Il peut annuler le contrat, mais aussi simplement le résilier, en réduire sa durée ou imposer une pénalité financière au pouvoir adjudicateur, dans les conditions exposées ci-dessus (article L 551-20 du code de justice administrative).
f) Le pouvoir du juge est particulièrement étendu, puisque l’article L 551-21 l’autorise à prononcer d’office (même si cela ne lui a pas été demandé par les parties), les mesures prévues aux articles L 551-17 à L 551-20 exposées ci-dessus.
Il doit toutefois inviter au préalable les parties à présenter leurs observations à ce sujet, afin de respecter le principe du contradictoire.
g) Il faut enfin mentionner que l’ordonnance du juge des référés contractuels est uniquement susceptible d’un pourvoi devant le Conseil d’Etat, dans un délai de 15 jours à compter de sa notification (article R 551-10).
La contestation de la mesure de suspension du contrat pendant l’instance ne peut se faire qu’à l’occasion du pourvoi exercé contre l’ordonnance de référé.

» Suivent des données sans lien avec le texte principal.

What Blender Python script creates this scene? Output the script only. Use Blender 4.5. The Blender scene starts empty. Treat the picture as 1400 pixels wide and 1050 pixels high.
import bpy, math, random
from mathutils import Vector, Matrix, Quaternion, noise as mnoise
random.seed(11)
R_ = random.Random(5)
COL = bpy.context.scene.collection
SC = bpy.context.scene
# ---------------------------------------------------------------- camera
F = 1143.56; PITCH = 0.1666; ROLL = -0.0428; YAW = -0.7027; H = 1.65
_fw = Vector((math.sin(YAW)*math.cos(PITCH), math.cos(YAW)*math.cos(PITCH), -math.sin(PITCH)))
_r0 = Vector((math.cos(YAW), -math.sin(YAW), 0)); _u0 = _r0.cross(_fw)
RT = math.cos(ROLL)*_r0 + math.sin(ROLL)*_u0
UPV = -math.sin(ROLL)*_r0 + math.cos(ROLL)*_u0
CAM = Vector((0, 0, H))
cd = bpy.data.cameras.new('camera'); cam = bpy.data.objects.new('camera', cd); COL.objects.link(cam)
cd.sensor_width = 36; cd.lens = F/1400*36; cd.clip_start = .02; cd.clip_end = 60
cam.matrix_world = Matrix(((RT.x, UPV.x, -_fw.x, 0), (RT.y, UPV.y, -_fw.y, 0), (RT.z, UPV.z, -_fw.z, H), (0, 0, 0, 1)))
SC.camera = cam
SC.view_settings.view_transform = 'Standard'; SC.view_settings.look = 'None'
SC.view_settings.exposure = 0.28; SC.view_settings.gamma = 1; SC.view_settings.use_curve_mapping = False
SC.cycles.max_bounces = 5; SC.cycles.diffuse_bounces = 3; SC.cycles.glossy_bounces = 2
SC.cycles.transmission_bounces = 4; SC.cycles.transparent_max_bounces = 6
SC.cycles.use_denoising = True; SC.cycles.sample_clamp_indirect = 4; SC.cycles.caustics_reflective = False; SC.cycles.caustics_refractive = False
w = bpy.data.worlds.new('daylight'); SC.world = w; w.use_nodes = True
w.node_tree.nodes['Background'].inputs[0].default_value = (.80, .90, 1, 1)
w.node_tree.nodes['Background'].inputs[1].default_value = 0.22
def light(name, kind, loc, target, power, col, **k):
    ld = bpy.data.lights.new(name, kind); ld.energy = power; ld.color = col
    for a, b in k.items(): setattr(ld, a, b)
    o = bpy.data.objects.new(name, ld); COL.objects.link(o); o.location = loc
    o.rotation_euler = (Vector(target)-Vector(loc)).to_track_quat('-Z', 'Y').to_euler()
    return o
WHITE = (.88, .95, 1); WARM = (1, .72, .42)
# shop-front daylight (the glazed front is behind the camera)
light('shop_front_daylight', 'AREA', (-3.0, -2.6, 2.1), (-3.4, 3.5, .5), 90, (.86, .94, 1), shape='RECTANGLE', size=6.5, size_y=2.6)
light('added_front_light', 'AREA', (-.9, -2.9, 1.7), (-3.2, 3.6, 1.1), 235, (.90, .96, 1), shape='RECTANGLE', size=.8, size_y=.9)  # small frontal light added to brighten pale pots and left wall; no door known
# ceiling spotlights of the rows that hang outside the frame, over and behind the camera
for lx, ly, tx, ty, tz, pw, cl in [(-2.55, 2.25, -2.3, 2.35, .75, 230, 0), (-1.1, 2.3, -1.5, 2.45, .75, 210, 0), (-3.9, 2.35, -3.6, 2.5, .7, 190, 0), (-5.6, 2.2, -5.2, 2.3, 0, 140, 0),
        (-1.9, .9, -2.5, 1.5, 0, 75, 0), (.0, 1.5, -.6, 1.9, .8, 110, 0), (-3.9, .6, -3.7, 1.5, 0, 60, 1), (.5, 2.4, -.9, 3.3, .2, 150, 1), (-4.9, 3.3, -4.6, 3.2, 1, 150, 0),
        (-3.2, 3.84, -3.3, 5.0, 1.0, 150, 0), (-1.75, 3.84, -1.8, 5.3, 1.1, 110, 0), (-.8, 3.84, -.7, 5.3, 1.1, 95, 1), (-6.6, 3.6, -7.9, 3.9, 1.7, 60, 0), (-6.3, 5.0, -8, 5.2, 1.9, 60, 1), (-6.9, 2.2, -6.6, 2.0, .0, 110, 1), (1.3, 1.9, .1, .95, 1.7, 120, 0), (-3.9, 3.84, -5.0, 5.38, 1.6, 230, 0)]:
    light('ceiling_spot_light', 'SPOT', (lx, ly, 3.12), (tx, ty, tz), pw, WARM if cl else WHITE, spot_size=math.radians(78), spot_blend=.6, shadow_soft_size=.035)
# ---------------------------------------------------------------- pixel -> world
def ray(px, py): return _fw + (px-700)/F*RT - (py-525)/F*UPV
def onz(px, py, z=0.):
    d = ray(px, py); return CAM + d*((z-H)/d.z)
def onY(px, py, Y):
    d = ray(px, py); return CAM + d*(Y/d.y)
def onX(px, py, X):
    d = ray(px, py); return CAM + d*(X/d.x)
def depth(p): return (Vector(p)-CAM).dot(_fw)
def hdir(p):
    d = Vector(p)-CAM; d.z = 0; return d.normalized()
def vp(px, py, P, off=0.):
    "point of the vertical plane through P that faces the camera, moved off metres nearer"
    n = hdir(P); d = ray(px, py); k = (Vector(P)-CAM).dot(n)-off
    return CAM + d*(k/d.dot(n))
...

Une première lecture des textes permet donc de penser que l’articulation de ce référé avec le référé précontractuel et le recours « Tropic Travaux » est efficace.
Il renforce les droits des entreprises qui participent aux procédures d’attribution de marchés, en évitant que la signature de ceux-ci ne leur interdise toute participation à la procédure d’attribution et ne leur laisse qu’une procédure en indemnisation pour dernier recours.
Les conditions auxquelles le référé contractuel est soumis et les délais brefs dans lesquels doit se prononcer le juge de référé, sont de nature à éviter la paralysie des procédures d’attribution et de passation pour les pouvoirs adjudicateurs, tout comme l’usage abusif des référés précontractuels et contractuels.